How awful for the Picts, I thought, having lived here for generations and peacefully farmed and fished from the shore to eke out an existence against the raw elements of nature, to be slaughtered by incoming Vikings. A curator said I must buy The Shetland Times. (“Everybody here reads it on Friday”). As recom­mended in it I bought Jonathan Wills’ Wilma Widdershins and da Muckle Tree and Sharon Tregenza’s Tarantula Tide for my grandchildren – and enjoyed reading them myself.

The Shetland Fudge Shop provided my Christmas presents and at the tourist office I asked where the Shetland croft garden was relocated. Maree Hay looks after it and I was given a map with North Roe ringed.

I wasn’t sure about driving that far but on my last day I checked the weather forecast and set off.

Looking at the map some of the names reflect the austere glory of the land: Hill of Skurron, Whaa Field, Petta Dale, Punds Water. A large billboard said “Welcome to Northmavine” and nearby was a road sign “Otters crossing”.

After a long stretch of bleak but beautiful countryside – peat bogs and moorland with a few sheep and the road winding on and on – I saw a signpost ‘Ollaberry Stores – one mile’. I turned off and asked the ladies there if they knew Maree. They were helpful and tried to telephone her, but in vain.

I continued north for another five miles on the single track road. Where is North Roe, will I ever get there? Round corners, down past sea inlets, no habitation, not even animals.

At last a small hamlet. At Ollaberry they had said the garden is behind the church. There was a church and a few scattered houses – but no way to the back of it. I tried to ask at a house but the only occupants were two dogs who barked fiercely (from inside fortunately).

Should I turn back or try a bit further on? Watching the sky anxiously for bad weather, I saw a small primary school. Iwent in, apologising for interrupting a violin lesson. They were most helpful. “It’s behind that wall over there.” And it was – behind a second church. Such a small community – how can there be two churches?

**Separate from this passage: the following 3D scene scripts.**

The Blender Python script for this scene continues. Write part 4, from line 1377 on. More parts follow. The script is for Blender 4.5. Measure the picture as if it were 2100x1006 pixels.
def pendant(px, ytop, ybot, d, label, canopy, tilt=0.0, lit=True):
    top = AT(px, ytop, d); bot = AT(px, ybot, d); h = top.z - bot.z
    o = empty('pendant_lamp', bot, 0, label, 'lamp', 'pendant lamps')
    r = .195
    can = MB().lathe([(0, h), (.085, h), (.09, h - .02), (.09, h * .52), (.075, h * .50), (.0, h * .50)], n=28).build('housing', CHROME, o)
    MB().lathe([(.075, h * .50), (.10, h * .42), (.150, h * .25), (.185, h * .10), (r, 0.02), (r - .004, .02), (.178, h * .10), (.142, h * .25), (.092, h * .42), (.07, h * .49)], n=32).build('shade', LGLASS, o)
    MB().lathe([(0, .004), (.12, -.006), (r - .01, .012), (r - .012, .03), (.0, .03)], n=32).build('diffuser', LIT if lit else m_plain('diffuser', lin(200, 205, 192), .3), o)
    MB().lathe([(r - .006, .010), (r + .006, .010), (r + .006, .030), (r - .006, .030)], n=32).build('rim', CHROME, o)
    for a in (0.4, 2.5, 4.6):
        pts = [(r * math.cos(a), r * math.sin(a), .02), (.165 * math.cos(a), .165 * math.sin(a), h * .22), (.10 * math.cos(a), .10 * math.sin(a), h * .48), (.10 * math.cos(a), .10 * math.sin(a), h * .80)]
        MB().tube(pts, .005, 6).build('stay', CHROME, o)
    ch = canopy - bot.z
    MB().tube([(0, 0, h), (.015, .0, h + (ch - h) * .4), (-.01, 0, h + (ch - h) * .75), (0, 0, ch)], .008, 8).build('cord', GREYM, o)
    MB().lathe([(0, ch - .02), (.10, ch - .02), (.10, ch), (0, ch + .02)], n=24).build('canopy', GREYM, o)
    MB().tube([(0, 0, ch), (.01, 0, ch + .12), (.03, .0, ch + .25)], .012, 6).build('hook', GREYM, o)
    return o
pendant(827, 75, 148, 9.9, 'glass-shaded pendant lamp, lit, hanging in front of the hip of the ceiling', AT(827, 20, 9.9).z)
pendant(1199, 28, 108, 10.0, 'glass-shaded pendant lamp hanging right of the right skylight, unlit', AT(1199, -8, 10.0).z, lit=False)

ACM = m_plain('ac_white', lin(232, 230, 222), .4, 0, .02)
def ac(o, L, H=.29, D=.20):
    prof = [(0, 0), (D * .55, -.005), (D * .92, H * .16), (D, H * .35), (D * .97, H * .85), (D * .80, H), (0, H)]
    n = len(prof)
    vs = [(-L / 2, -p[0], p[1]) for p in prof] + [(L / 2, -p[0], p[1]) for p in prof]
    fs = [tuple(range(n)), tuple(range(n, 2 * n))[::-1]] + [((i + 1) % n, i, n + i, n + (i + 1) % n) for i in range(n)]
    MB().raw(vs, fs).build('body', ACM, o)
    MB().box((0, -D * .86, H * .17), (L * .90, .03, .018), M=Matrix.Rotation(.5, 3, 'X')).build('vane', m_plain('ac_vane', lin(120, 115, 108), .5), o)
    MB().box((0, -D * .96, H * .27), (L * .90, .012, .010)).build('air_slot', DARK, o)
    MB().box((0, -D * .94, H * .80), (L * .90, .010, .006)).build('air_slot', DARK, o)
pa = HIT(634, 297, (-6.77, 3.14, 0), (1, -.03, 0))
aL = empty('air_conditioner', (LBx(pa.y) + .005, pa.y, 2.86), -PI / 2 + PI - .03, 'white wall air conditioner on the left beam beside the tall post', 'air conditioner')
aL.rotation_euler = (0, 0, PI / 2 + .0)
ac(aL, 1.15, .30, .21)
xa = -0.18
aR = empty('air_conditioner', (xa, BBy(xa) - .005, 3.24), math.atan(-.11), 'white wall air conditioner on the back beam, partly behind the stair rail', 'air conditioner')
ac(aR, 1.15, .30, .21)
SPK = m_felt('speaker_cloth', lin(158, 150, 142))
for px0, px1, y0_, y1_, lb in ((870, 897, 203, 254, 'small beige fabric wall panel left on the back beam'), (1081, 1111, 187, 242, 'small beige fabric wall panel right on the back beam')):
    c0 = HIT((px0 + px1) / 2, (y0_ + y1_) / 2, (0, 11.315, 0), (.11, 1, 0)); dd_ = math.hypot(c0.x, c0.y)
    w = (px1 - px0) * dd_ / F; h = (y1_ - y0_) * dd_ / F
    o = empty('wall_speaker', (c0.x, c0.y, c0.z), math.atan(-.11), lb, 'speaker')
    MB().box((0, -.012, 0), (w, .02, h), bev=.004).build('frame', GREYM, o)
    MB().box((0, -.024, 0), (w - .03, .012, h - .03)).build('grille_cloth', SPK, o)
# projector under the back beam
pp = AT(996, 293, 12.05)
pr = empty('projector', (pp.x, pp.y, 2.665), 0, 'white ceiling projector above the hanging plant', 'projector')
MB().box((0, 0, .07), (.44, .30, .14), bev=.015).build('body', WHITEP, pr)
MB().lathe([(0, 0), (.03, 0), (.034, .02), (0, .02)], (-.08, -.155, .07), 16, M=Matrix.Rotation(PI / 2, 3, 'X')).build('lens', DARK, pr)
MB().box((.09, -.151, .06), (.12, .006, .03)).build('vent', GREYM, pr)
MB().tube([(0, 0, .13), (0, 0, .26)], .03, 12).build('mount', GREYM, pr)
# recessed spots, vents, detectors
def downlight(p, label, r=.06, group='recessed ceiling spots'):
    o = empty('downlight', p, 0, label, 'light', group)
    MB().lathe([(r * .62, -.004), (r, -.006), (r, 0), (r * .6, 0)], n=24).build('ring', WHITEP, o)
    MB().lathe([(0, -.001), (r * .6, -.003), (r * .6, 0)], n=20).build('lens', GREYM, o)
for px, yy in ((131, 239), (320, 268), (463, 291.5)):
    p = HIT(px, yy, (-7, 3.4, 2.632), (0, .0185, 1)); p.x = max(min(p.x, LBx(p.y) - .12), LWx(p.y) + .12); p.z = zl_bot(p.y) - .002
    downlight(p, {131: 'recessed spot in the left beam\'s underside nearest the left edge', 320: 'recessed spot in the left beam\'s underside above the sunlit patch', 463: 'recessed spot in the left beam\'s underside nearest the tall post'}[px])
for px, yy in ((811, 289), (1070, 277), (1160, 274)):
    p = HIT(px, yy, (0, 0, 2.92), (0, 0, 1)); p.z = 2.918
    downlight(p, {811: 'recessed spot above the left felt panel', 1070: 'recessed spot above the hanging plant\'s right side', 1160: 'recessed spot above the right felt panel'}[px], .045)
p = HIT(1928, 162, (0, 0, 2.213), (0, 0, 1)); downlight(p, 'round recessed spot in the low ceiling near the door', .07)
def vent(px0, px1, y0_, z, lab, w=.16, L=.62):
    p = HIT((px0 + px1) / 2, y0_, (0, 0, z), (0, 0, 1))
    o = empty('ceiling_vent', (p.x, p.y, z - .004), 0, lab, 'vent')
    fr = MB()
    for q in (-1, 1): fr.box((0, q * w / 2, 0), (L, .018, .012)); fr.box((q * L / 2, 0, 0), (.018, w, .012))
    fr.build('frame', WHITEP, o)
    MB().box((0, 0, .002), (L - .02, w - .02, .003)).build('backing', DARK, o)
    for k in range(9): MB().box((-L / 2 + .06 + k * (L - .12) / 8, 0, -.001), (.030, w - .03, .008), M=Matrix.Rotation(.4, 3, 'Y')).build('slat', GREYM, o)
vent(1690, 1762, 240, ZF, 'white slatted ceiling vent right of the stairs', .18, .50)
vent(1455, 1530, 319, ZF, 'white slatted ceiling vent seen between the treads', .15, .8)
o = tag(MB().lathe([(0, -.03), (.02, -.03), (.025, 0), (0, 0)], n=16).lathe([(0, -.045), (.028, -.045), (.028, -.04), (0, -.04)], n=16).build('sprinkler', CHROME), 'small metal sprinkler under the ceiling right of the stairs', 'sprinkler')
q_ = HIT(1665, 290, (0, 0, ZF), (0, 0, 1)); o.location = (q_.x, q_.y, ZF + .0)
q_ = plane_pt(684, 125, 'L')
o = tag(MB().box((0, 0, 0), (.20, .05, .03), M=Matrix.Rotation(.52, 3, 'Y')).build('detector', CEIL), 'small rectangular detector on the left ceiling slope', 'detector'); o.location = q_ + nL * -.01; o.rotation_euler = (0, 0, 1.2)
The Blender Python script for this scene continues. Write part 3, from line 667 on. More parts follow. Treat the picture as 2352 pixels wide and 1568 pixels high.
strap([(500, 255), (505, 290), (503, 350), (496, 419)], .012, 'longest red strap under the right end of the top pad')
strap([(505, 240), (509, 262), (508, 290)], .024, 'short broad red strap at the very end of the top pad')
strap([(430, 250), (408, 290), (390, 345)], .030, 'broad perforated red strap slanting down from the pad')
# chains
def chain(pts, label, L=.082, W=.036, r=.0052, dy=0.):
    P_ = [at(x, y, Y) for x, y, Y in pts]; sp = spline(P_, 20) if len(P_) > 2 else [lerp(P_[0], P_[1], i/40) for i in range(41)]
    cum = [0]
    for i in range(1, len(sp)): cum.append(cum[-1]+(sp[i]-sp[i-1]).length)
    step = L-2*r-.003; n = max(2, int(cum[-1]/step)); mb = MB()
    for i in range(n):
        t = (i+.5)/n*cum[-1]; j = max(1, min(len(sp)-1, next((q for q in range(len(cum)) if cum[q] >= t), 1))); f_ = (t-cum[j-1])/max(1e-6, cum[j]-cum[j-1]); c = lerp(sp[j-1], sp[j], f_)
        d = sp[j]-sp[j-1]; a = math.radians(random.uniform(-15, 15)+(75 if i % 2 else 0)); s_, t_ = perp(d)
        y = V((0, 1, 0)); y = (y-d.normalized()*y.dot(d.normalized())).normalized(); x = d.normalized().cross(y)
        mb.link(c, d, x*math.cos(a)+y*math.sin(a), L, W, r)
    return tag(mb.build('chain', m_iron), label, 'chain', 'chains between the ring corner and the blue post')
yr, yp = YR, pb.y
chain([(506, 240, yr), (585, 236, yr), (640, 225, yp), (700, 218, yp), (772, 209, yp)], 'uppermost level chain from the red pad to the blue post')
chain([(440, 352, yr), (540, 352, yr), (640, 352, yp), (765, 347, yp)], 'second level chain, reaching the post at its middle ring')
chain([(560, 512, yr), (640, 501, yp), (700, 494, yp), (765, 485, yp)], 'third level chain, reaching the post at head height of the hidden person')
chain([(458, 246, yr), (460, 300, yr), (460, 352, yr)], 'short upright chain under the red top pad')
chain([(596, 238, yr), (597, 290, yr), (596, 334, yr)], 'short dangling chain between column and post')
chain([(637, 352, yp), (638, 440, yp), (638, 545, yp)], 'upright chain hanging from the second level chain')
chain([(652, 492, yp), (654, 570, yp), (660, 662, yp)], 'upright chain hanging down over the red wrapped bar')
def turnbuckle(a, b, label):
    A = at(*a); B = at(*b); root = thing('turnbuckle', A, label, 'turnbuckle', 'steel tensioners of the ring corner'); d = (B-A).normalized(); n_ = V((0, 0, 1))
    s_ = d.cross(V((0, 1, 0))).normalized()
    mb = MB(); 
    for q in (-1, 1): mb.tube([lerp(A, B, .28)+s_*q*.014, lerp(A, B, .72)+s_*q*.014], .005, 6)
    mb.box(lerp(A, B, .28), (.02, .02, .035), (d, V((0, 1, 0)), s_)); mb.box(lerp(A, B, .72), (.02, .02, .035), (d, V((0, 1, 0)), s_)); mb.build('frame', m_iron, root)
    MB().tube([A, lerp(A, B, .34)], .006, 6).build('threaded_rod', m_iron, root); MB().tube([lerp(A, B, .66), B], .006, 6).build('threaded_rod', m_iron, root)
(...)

Inside a walled enclosure was the Chelsea Flower Show croft, with drift wood fence and wintering plants. For the first time this week I wept, thinking of Penny in May, in her wheelchair in front of the croft at Chelsea.

A car drew up. It was Maree, who’d been told that someone was looking for her, friendly, lively and so enthusiastic for her work here. She sees it as a step to community development, involv­ing local people. It was the intended graveyard for the church but since the ground is solid rock it hadn’t been used. She’s had to bring in soil to grow her plants.

The garden is at an early stage – but I was so glad to see the croft standing there. Maree hopes to raise funds for both developing the garden and supporting the MND Association. I gave her a donation for
plants for the garden. She gave me a hug, and drove off.

Back home I kissed Penny’s photograph. I’m proud that the DVD is dedicated to her. My pilgrimage to Shetland had hallowed her memory and I said a prayer of thanks.